## WHAT IS NEEDED
From the opening line of the records through the line bearing "0.050, 0.0875, 'pine')", set down every line exactly.

(Entries with scene source code)
◇ ◇ ◇ ◇ ◇ ◇ ◇

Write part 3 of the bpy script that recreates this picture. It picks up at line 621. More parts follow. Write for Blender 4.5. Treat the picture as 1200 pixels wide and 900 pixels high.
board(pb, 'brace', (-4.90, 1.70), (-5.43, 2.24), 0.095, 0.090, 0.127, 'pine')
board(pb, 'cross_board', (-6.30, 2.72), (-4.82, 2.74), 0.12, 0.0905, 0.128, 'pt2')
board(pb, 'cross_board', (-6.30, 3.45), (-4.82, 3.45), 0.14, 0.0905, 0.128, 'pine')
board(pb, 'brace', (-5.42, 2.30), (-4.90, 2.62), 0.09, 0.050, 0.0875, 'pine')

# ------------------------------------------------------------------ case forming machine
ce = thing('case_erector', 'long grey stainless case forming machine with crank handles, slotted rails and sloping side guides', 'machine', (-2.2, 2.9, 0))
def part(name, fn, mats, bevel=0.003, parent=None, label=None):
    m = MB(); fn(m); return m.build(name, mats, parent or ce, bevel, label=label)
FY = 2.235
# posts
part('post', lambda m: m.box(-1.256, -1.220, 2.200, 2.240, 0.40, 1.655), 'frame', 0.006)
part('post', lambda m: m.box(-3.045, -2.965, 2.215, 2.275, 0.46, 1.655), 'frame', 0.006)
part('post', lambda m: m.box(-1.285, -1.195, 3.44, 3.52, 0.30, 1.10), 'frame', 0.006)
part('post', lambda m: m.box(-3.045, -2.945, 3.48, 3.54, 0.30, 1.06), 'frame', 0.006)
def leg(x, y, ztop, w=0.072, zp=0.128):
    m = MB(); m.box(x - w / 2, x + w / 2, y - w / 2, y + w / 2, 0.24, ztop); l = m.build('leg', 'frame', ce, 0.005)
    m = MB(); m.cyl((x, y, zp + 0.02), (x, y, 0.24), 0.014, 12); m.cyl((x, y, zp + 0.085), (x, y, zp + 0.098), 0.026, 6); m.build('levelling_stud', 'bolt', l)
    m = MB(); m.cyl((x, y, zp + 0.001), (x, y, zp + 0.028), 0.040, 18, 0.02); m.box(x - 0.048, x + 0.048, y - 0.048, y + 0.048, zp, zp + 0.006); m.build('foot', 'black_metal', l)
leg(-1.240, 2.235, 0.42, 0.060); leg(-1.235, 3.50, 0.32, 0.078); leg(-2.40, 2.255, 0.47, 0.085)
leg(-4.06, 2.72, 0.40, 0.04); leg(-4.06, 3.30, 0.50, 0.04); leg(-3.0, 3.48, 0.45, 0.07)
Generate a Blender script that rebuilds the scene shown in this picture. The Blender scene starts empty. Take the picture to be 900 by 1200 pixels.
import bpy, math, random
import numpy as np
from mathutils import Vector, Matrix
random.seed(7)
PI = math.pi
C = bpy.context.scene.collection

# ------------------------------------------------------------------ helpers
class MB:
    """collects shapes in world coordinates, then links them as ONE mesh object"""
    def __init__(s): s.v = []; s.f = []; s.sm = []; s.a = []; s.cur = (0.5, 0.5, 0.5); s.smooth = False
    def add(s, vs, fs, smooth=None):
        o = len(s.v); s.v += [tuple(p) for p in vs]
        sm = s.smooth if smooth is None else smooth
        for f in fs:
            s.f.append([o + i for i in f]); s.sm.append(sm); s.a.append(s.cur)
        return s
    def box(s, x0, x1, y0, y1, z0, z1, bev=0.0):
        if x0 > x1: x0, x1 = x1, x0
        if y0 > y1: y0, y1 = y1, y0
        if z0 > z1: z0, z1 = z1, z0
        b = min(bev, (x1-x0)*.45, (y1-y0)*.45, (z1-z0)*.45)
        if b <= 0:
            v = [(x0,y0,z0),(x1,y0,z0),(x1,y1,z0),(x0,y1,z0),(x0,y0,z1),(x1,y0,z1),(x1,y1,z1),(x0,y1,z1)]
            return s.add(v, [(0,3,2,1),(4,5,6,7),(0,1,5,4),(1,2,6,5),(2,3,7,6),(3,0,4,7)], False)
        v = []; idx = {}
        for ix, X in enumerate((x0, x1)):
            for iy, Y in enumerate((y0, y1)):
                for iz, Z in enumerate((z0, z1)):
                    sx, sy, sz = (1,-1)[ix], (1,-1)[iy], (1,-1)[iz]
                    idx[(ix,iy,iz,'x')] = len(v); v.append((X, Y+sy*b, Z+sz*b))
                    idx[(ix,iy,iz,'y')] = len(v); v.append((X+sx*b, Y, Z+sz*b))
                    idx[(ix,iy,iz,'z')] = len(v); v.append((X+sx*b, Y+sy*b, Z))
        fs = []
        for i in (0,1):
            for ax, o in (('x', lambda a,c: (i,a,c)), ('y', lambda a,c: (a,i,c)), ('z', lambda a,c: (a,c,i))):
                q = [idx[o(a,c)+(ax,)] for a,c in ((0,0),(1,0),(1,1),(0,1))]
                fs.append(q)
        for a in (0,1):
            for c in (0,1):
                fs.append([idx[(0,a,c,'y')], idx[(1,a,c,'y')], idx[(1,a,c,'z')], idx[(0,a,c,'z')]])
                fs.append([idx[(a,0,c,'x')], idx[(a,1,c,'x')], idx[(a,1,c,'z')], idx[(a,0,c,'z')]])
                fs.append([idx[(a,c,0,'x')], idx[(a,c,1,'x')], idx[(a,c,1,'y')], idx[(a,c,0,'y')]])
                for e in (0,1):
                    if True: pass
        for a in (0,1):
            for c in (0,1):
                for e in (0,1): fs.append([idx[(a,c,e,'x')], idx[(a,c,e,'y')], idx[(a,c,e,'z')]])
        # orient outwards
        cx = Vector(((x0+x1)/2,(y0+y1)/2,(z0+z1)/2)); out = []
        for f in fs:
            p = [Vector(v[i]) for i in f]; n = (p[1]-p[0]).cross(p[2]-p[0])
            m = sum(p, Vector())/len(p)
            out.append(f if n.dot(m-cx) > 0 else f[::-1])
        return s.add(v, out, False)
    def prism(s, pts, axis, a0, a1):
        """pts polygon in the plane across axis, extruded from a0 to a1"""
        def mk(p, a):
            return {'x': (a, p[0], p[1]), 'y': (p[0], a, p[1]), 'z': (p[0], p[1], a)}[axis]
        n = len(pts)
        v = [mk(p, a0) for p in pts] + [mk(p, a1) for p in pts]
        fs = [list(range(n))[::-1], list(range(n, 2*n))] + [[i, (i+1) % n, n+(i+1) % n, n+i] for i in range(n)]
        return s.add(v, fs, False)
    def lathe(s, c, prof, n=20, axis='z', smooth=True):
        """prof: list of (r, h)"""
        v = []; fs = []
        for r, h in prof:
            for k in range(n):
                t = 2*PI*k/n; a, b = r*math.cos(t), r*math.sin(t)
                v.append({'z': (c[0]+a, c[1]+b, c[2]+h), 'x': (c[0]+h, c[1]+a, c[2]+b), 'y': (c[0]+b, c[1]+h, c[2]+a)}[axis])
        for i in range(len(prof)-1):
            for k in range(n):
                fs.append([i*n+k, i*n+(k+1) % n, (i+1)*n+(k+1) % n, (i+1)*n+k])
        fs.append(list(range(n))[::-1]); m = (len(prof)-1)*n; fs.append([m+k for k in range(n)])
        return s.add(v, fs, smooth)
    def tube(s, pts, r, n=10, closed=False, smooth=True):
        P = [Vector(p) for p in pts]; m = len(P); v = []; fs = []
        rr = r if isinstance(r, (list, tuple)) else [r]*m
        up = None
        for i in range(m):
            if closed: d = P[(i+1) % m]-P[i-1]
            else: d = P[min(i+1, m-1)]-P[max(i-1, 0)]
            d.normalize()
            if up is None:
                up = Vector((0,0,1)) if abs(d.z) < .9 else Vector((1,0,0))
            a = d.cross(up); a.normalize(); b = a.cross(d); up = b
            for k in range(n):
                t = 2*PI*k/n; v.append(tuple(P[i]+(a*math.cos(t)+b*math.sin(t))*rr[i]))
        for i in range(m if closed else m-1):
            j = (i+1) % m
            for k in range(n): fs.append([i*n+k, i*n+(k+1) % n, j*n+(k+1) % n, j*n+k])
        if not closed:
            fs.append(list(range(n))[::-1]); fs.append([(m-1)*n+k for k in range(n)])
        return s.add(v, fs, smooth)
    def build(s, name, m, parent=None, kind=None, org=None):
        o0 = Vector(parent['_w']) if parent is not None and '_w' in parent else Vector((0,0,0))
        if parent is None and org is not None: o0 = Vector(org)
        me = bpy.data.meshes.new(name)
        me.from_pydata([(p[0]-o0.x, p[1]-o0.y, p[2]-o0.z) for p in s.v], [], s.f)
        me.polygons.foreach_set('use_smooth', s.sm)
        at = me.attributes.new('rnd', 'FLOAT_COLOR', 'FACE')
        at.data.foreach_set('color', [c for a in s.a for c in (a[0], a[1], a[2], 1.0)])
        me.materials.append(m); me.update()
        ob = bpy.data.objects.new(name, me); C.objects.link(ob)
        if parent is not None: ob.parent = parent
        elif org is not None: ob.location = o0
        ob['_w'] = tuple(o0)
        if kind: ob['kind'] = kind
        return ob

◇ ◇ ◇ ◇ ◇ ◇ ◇

## ANSWER FOR THIS EXERCISE
Write part 3 of the bpy script that recreates this picture. It picks up at line 621. More parts follow. Write for Blender 4.5. Treat the picture as 1200 pixels wide and 900 pixels high.
board(pb, 'brace', (-4.90, 1.70), (-5.43, 2.24), 0.095, 0.090, 0.127, 'pine')
board(pb, 'cross_board', (-6.30, 2.72), (-4.82, 2.74), 0.12, 0.0905, 0.128, 'pt2')
board(pb, 'cross_board', (-6.30, 3.45), (-4.82, 3.45), 0.14, 0.0905, 0.128, 'pine')
board(pb, 'brace', (-5.42, 2.30), (-4.90, 2.62), 0.09, 0.050, 0.0875, 'pine')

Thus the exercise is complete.